Fernanda Gurgel lê tudo do que a câmera e sua criatura, garimpam. Ela própria recria sem descanso a pulsação desse Deus passagem. dessa passagem. imersão como caminho, portal, esteira. devoção como extrema e inesgotável atmosfera, ponteiro de um roteiro sem pausa. se entregar a esse indomável fabrico, como a alma do seu corpo que sua, couro e ouro. esses dois inseparáveis elementos. entre madrugadas, perseguições, horas, dias, semanas, meses sem uma descoberta para o desfecho, ou; para uma outra parte, o cúmplice ardor humano. o fruir de Fernanda requer entrega, desprendimento, esquecer-se de si. para dar conta de um outro indivíduo/ser, que osculta sem término, esse centro dela ( Fernanda) desse ser ser, em permanente contorção e êxtase. o incontrolável da próxima imagem. takes, toques, totens, teclas, têmporas. essa quase infinita indumentaria do que o sentimento tatuado como chama e reduto, a um outro plano de visão, personagem dessa tensão, expresso clímax.

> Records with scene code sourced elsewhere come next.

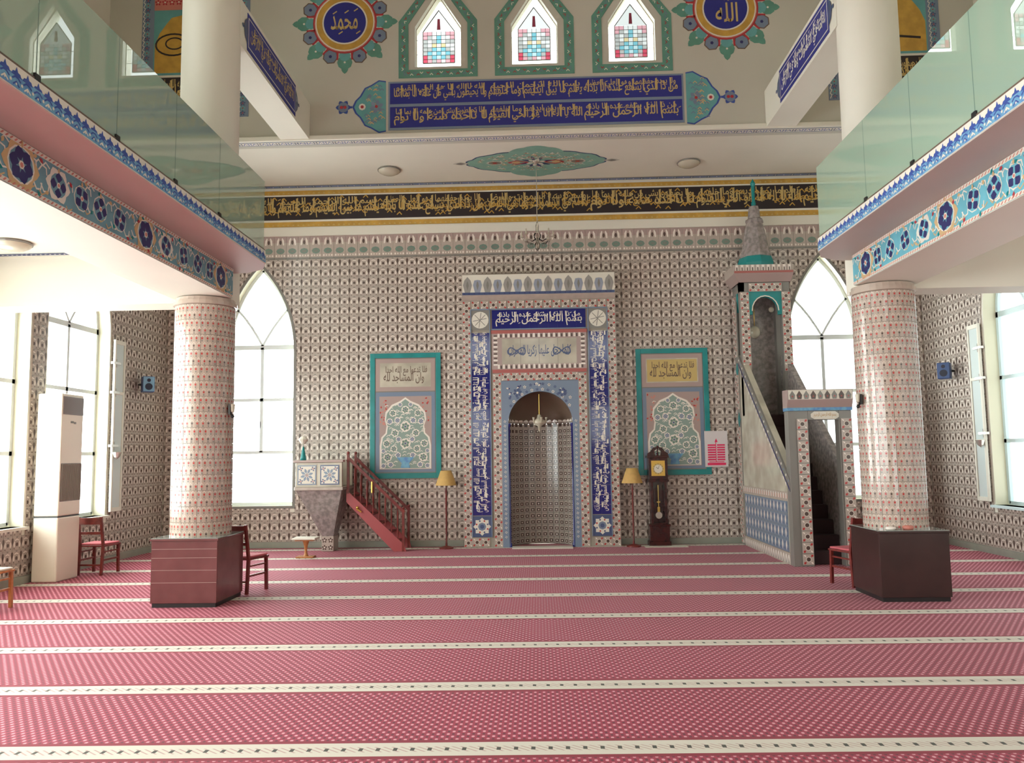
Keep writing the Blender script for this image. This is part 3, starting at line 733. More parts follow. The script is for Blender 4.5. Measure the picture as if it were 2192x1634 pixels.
# side panels of the upper wall
for s in (-1, 1):
    A = Art((s*5.76, YU, 0), X3, Z3)
    A.slab(rect(-.93, 7.44, .93, 10.9), TSLATE, 0, .01); A.base = .01
    for x0 in (-.93, .74): 
        for i in range(40):
            z = 7.5+i*.085; A.flower(x0+.095, z, .05, TEALP if i % 2 else TSLATED, TRED, n=5, k=1)
            A.polys(stroke([(x0+.02, z-.03), (x0+.05, z+.03), (x0+.02, z+.05)], .012), PALE, 2)
    A.poly(rect(-.72, 7.62, .72, 8.2), PALE, 1); A.poly(rect(-.70, 7.64, .70, 8.16), BLACKP, 2); script_band(A, -.68, .68, 7.66, 8.14, GOLDL, first=2, k=3)
    A.poly(rect(-.72, 8.2, .72, 10.9), TEALP, 1)
    A.poly([(-.70, 8.24), (.70, 8.24), (.70, 8.75), (.62, 8.95), (.5, 9.12), (.42, 9.22), (0, 9.32), (-.42, 9.22), (-.5, 9.12), (-.62, 8.95), (-.70, 8.75)], GOLD, 2)
    A.poly(rect(-.72, 9.36, .72, 9.8), ROSE, 3)
    for i in range(12): A.flower(-.66+i*.12, 9.5, .06, REDP, PALE, n=5, k=4)
    if s < 0:
        A.polys(stroke([(-.38+.30*cos(t_/4), 8.74+.19*sin(t_/4)) for t_ in range(2, 26)], .03), BLACKP, 3); A.polys(stroke([(-.36+.15*cos(t_/4), 8.76+.10*sin(t_/4)) for t_ in range(0, 24)], .025), BLACKP, 3)
        write(A, 'عمر', -.2, 8.4, .5, 8.95, BLACKP, 3)
    else:
        A.polys(stroke([(-.3, 8.58), (-.1, 8.52), (.3, 8.5), (.6, 8.47)], .04), BLACKP, 3); write(A, 'علي', -.6, 8.5, .1, 8.95, BLACKP, 3)
    A.build('painted_panel', up_w)

# ------------------------------------------------------------------ large windows
WN = [6]
def frame_window(O, U, hw, z0, zs, za, arched, wm, label=None, mull=True):
    n = WN[0]; WN[0] += 1
    W = bpy.data.objects.new('window_%d' % n, None); COL.objects.link(W); W['kind'] = 'structure'; W.location = O
    if label: W['label'] = label
    Uv = Vector(U); N = Uv.cross(Vector(Z3))
    def P(u, z): return tuple(Uv*u+Vector((0, 0, z)))
    def bars(name, segs, w):
        q = MB()
        for a, b_ in segs: q.bar(P(*a), P(*b_), .05, w, wm, side=tuple(N))
        return q.build(name, W)
    if arched: outl = arch_pts(0, hw, z0, zs, za)
    else: outl = [(hw, z0), (hw, za), (-hw, za), (-hw, z0)]
    outl = grow(ccw(outl), -.025)
    bars('frame', [(outl[i], outl[(i+1) % len(outl)]) for i in range(len(outl))], .07)
    if not arched: zs = 3.87
    for z in (3.87, 2.84, 1.82):
        if z < za: bars('transom', [((-hw, z), (hw, z))], .09 if z > 3.8 else .06)
    bars('mullion', [((0, 1.82), (0, min(3.87, za)))], .06)
    if arched:
        h = za-zs; Rr = (hw*hw+h*h)/(2*hw)
        c1 = [(-hw+Rr*0+(Rr*cos(a)-Rr)+hw, zs+.09+Rr*sin(a)) for a in [0.0, .1, .2, .3, .36]]
        # two curved tracery bars springing from the mullion head to the arch sides
        tr = [(0, 3.9), (.09*hw/.68, 4.06), (.22*hw/.68, 4.27), (.36*hw/.68, 4.46), (.50*hw/.68, 4.62)]
        bars('tracery', [(tr[i], tr[i+1]) for i in range(4)], .04); bars('tracery', [((-tr[i][0], tr[i][1]), (-tr[i+1][0], tr[i+1][1])) for i in range(4)], .04)
    zz = [z0, 1.82, 2.84, 3.87]
    for i in range(3):
        if zz[i] >= za: continue
        for (u0, u1) in (((-hw+.02, hw-.02),) if i == 0 else ((-hw+.02, -.01), (.01, hw-.02))):
            a_ = Art((0, 0, 0), U, Z3); a_.slab(rect(u0, zz[i], u1, min(zz[i+1], za)-.01), CLEAR, -.003, .003); a_.build('pane', W)
    if arched:
        a_ = Art((0, 0, 0), U, Z3); pts = [p for p in ccw(arch_pts(0, hw-.02, 3.88, 3.89, za-.03))]; a_.slab(pts, CLEAR, -.003, .003); a_.build('pane', W)
    q = MB(); q.bar(P(-.02, 2.3), P(-.02, 2.42), .05, .02, PEWTER, side=tuple(N)); q.build('handle', W)
    return W
frame_window((-5.42, YQ+.2, 0), X3, .68, .8, 3.78, 5.45, True, WFRAME, 'tall pointed arch window left of the mihrab behind the left column').name = 'window_1'
frame_window((5.42, YQ+.2, 0), X3, .68, .8, 3.78, 5.45, True, WFRAME, 'tall pointed arch window behind the minbar and the right column').name = 'window_2'
for s in (-1, 1):
    for k in range(3):
        frame_window((s*(XS+.24), 12.25-2.1*k, 0), (0, -s, 0), .85, .8, 3.78, 5.4 if k == 0 else 3.9, k == 0, WFRAME if s < 0 else WFRAMEB)
        q = MB(); yc = 12.25-2.1*k; q.box(*sorted((s*(XS-.06), s*(XS+.2))), yc-.88, yc+.88, .76, .80, WHITE if s < 0 else WFRAMEB); struct(q.build('window_sill'))
    # casement leaf standing in for the white glare strip beside the first window
    y0 = 13.13
    C = thing('glare_casement', 'narrow white casement leaf standing in for a glare strip on the %s wall' % ('left' if s < 0 else 'right'), 'window', (s*(XS-.05), y0, 0))
    for nm_, f in (('stile', (0, .04, .85, 3.75)), ('stile', (.30, .34, .85, 3.75)), ('rail', (.04, .30, .85, .92)), ('rail', (.04, .30, 1.80, 1.85)), ('rail', (.04, .30, 2.82, 2.87)), ('rail', (.04, .30, 3.68, 3.75))):
        q = MB(); q.box(-.02, .02, *f, WHITE); q.build(nm_, C, bevel=.004)
    q = MB(); q.box(-.004, .004, .04, .30, .92, 3.68, mat('glare_leaf_glass', (214, 226, 224), .08, spec=1.0)); q.build('pane', C)
    for z in (1.95, 2.85, 3.35):
        q = MB(); q.box(-.03, .03, -.05, .17, z-.02, z+.02, PEWTER); q.tube((0, .06, z-.07), (0, .06, z+.07), .016, PEWTER); q.build('hinge', C)
    q = MB(); q.lathe([(0, -.06), (.05, -.02), (.08, .06), (.0, .06)], (-s*.06, .06, 1.78), PEWTER, 10); q.build('latch', C)

# ------------------------------------------------------------------ mihrab
MI = thing('mihrab', 'tall tiled mihrab with arched niche and navy calligraphy bands, centre of the far wall', 'mihrab', (0, 14.8, 0))
q = MB()
for x0, x1 in ((-1.44, -.62), (.62, 1.44)): q.box(x0, x1, .0, .3, .012, 4.62, GROUT)
q.box(-.62, .62, 0, .3, 3.08, 4.62, GROUT); q.build('core', MI)
A = Art((0, 0, 0), X3, Z3); 
# spandrel with round arch, centre z 2.28, radius .60
n = 20; arc = [(.60*cos(pi*i/n), 2.28+.60*sin(pi*i/n)) for i in range(n+1)]
for i in range(n):
    (xa, za), (xb, zb) = arc[i], arc[i+1]; A.slab([(xa, za), (xa*1.0333, 3.09) if 0 else (xa, 3.09), (xb, 3.09), (xb, zb)], TSLATE, -.28, .012)
for x0, x1 in ((-.72, -.60), (.60, .72)): A.slab(rect(x0, .012, x1, 3.09), TSLATE, -.28, .012)
A.base = .012
for i in range(n):
    a = pi*(i+.5)/n
    for rr_ in (.64, .74):
        x, z = rr_*cos(a), 2.28+rr_*sin(a)
        if abs(x) < .58 and z < 3.05: A.flower(x, z, .032, PALE if (i+int(rr_*10)) % 2 else TSLATED, INK, n=5, k=1)
for i in range(46):
    x, z = random.uniform(-.58, .58), random.uniform(2.4, 3.04)
    if math.hypot(x, z-2.28) > .74: A.poly(petal(x, z, random.uniform(0, 6.28), 0, .06, .035), PALE if i % 3 else TSLATED, 1); A.poly(ngon(x, z, .016, n=5), INK, 2)
for s in (-1, 1): A.flower(s*.42, 2.86, .09, TSLATED, PALE, n=6, k=2)
for x0 in (-.70, .62):
    for i in range(26): A.flower(x0+.04, .2+i*.085, .026, PALE, TSLATED, n=4, k=1)
A.build('arch_spandrel', MI)
for s in (-1, 1):
    q = MB(); q.lathe([(.03, 0), (.03, .06), (.018, .09), (.018, 2.2), (.03, 2.24), (.03, 2.28)], (s*.585, .015, .012), NAVY, 10); q.build('colonnette', MI, smooth=True)
# niche: half cylinder with tiles
NR = .60; ni = thing('x', '', '') if False else None
q = MB(); q.lathe([(NR+.02, 0.012), (NR+.02, 2.28)], (0, .29-.29, 0), GROUT, 20, 0, pi)
dome = [((NR)*cos(pi/2*i/6), 2.30+NR*sin(pi/2*i/6)) for i in range(7)]
q.lathe(dome, (0, 0, 0), BROWNC, 20, 0, pi); niche = q.build('niche_shell', MI, smooth=True)
th = pi/16; hz = .115; proto = None; cnt = 0
for j in range(20):
    for k in range(16):
        if proto is None:
            t = MB()
            def cp(u, v, r): a = th*(u); return (r*cos(a), r*sin(a), v)
            c4 = lambda u0, v0, u1, v1, r, m: t.add([cp(u1, v0, r), cp(u0, v0, r), cp(u0, v1, r), cp(u1, v1, r)], [(0, 1, 2, 3)], m)
            c4(.02, .003, .98, hz-.003, NR, TBASE)
            t.add([cp(.02, .003, NR), cp(.98, .003, NR), cp(.98, .003, NR+.015), cp(.02, .003, NR+.015)], [(0, 1, 2, 3)], TBASE)
            c4(.20, .028, .80, hz-.028, NR-.005, TDARK); c4(.40, .045, .60, hz-.045, NR-.007, TWHITE); c4(.02, .003, .12, hz-.003, NR-.003, TGREY); c4(.02, .003, .98, .012, NR-.005, TGREY)
            proto = t.build('niche_tile', MI); o = proto; cnt += 1; o.location = (0, 0, .02)
            continue
        if cnt < 300:
            o = proto.copy(); COL.objects.link(o); o.parent = MI; o.location = (0, 0, .02+j*hz); o.rotation_euler = (0, 0, th*k); cnt += 1
rest = MB()
for j in range(18, 20):
    for k in range(16):
        if j*16+k >= 300:
            for (u0, v0, u1, v1, r, m) in ((.02, .003, .98, hz-.003, NR, TBASE), (.20, .028, .80, hz-.028, NR-.005, TDARK)):
                P_ = lambda u, v: (r*cos(th*(k+u)), r*sin(th*(k+u)), .02+j*hz+v)
                rest.add([P_(u1, v0), P_(u0, v0), P_(u0, v1), P_(u1, v1)], [(0, 1, 2, 3)], m)
rest.build('niche_top_tiles', MI, kind='stuff')
fz = MB()
for k in range(16):      # little zigzag frieze at the springing of the half dome
    a0, a1 = th*k, th*(k+1); am = (a0+a1)/2; r = NR-.008
    fz.add([(r*cos(a1), r*sin(a1), 2.32), (r*cos(a0), r*sin(a0), 2.32), (r*cos(am), r*sin(am), 2.44)], [(0, 1, 2)], TWHITE)
    fz.add([(r*cos(a1), r*sin(a1), 2.46), (r*cos(am), r*sin(am), 2.46), (r*cos(a1), r*sin(a1), 2.36)], [(0, 1, 2)], TDARK)
fz.build('zigzag_frieze', MI)
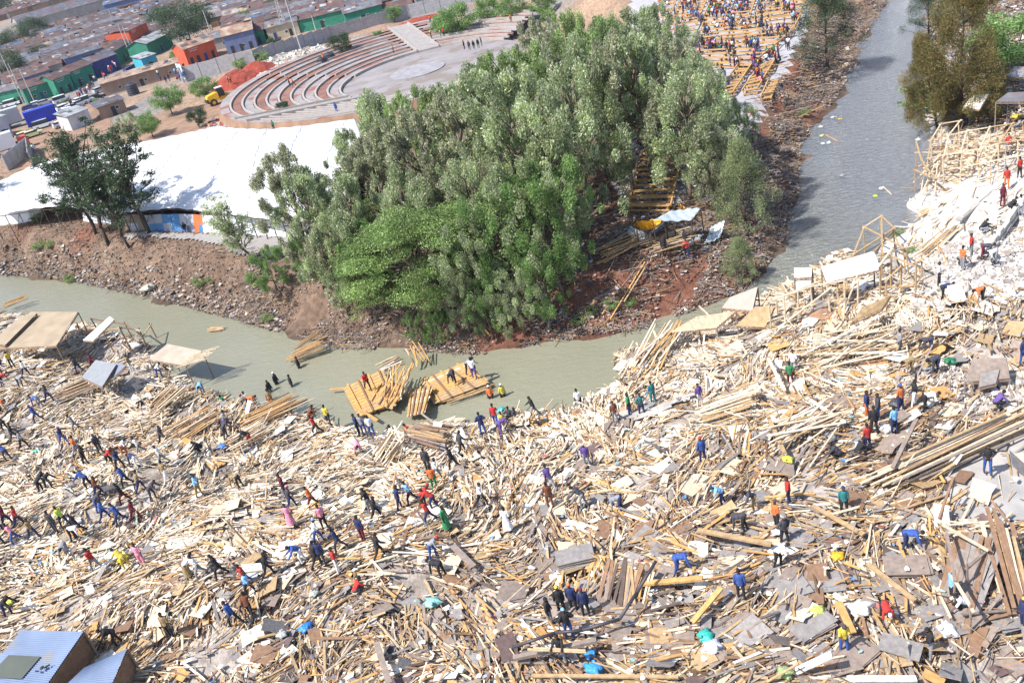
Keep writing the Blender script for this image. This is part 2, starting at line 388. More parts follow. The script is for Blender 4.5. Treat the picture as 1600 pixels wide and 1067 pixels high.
def make_pose(k):
    m,S,inf=pose(*POSES[k]); o=m.build('person_src',None)
    md=o.modifiers.new('r','REMESH'); md.mode='VOXEL'; md.voxel_size=.0135; md.use_smooth_shade=True
    ms=o.modifiers.new('s','SMOOTH'); ms.factor=.4; ms.iterations=2
    dg=bpy.context.evaluated_depsgraph_get(); dg.update(); me=bpy.data.meshes.new_from_object(o.evaluated_get(dg)); bpy.data.objects.remove(o)
    me.name='person_body'; me.materials.clear(); me.materials.append(mskin)
    n=len(me.vertices); V=np.empty(n*3,np.float32); me.vertices.foreach_get('co',V); V=V.reshape(-1,3)
    N=np.empty(n*3,np.float32); me.vertices.foreach_get('normal',N); N=N.reshape(-1,3)
    best=np.full(n,1e9); reg=np.zeros(n,int); tt=np.zeros(n)
    names=[]
    for i,(kk,a,b,rr) in enumerate(S):
        a=np.array(a);b=np.array(b);d=b-a; t=np.clip(((V-a)@d)/max(d@d,1e-9),0,1); dd=np.linalg.norm(V-a-t[:,None]*d,axis=1)-rr
        w=dd<best; best[w]=dd[w]; reg[w]=i; tt[w]=t[w]; names.append(kk)
    regs=np.array(names)[reg]
    P=np.array([list(p.vertices) for p in me.polygons if len(p.vertices)==4])
    def piece(name,mask,off,puff=0.):
        f=P[mask[P].all(1)]; u,inv=np.unique(f,return_inverse=True)
        mm=V[u]+N[u]*off
        ob=npmesh(name,mm,inv.reshape(-1,4),None,smooth=True); d=ob.data; bpy.data.objects.remove(ob); d.materials.append(mskin); return d
    hd=np.array(inf['head']);Hd=np.array(inf['Hd']);Fd=np.array(inf['Fd'])
    rel=V-hd; hm=(regs=='head')&((rel@Hd>.045)|((rel@Fd<-.005)&(rel@Hd>-.05)))
    out={'body':me,'inf':inf,
     'shirt':piece('shirt',np.isin(regs,['torso','upper_arm'])|((regs=='pelvis')&((V-np.array(inf['pel']))@np.array(inf['T'])>-.03)),.017),
     'jacket':piece('jacket',np.isin(regs,['torso','upper_arm','fore_arm'])|((regs=='pelvis')&((V-np.array(inf['pel']))@np.array(inf['T'])>-.09)),.024),
     'trousers':piece('trousers',np.isin(regs,['thigh','calf'])|((regs=='pelvis')),.014),
     'shoeL':piece('shoe',(regs=='foot')&(V[:,0]<0),.008),'shoeR':piece('shoe',(regs=='foot')&(V[:,0]>=0),.008),
     'hair':piece('hair',hm,.006),'cap':piece('cap',(regs=='head')&(rel@Hd>.04),.014)}
    # a wrap skirt
    pel=inf['pel']; T=inf['T']; z0=pel.z+.06; sk=[]; ns=16
    prof=[(z0,.155),(z0-.18,.19),(z0-.45,.22),(max(.18,z0-.72),.27)]
    vs=[];fs=[]
    for j,(z,r) in enumerate(prof):
        for i in range(ns):
            t=2*math.pi*i/ns; rr=r*(1+.06*math.sin(t*5+j)); vs.append((rr*math.cos(t)*1.05,rr*math.sin(t)*.9,z))
    for j in range(len(prof)-1):
        for i in range(ns): fs.append((j*ns+i,j*ns+(i+1)%ns,(j+1)*ns+(i+1)%ns,(j+1)*ns+i))
    sd=bpy.data.meshes.new('skirt'); sd.from_pydata(vs,[],fs); sd.shade_smooth(); sd.materials.append(mskin); out['skirt']=sd
    return out
CH=[]
def chobj(name,data,m,root,loc=None):
    o=bpy.data.objects.new(name,data); link(o,root)
    if len(o.material_slots): o.material_slots[0].link='OBJECT'; o.material_slots[0].material=m
    return o
capbrim=None
PEOPLE=[]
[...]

Essa Fernanda de tantos saltos altos e refinada estampa com essas suas vozes visuais, filhas de releituras, recriações, paleta por onde a descoberta de uma nova leitura é o que reconta, desfecho como tela inicial da ideia. ser crível e incrível, firme e cirúrgica com tudo, e com toda a dinâmica do que foi feita a escolha. mas, jamais, abrir mão, pés, coração, do que a monumentalidade de um outro insight, se assim alvo for, possa ser protagonizador, também. a face de uma criação só se materializa, quando a ousadia, a indecifrável busca, o que foi interrompido por inúmeras outras vezes, se funde. Espalhar como viva célula, mais um nascimento, não tem berço. luzir, besuntar-se do próprio líquido criador, eleva a criação, clã de colagens, paisagens, imagens, a uma infindável fonte de prazer, delírios coletivos, pleno, impávido terreno por onde a vida se transforma e respira de tantas incalculáveis frestas, devires, recortes de incontáveis zuns, como acréscimo do êxtase e gozo cinematográfico. que Fernanda a cada novo corte e acréscimo, eleve com seu invulgar batimento pelicular, nossa estima, tão resignada resina, retina sem cor, fulgor, amor por nossas ilhas e tesouros.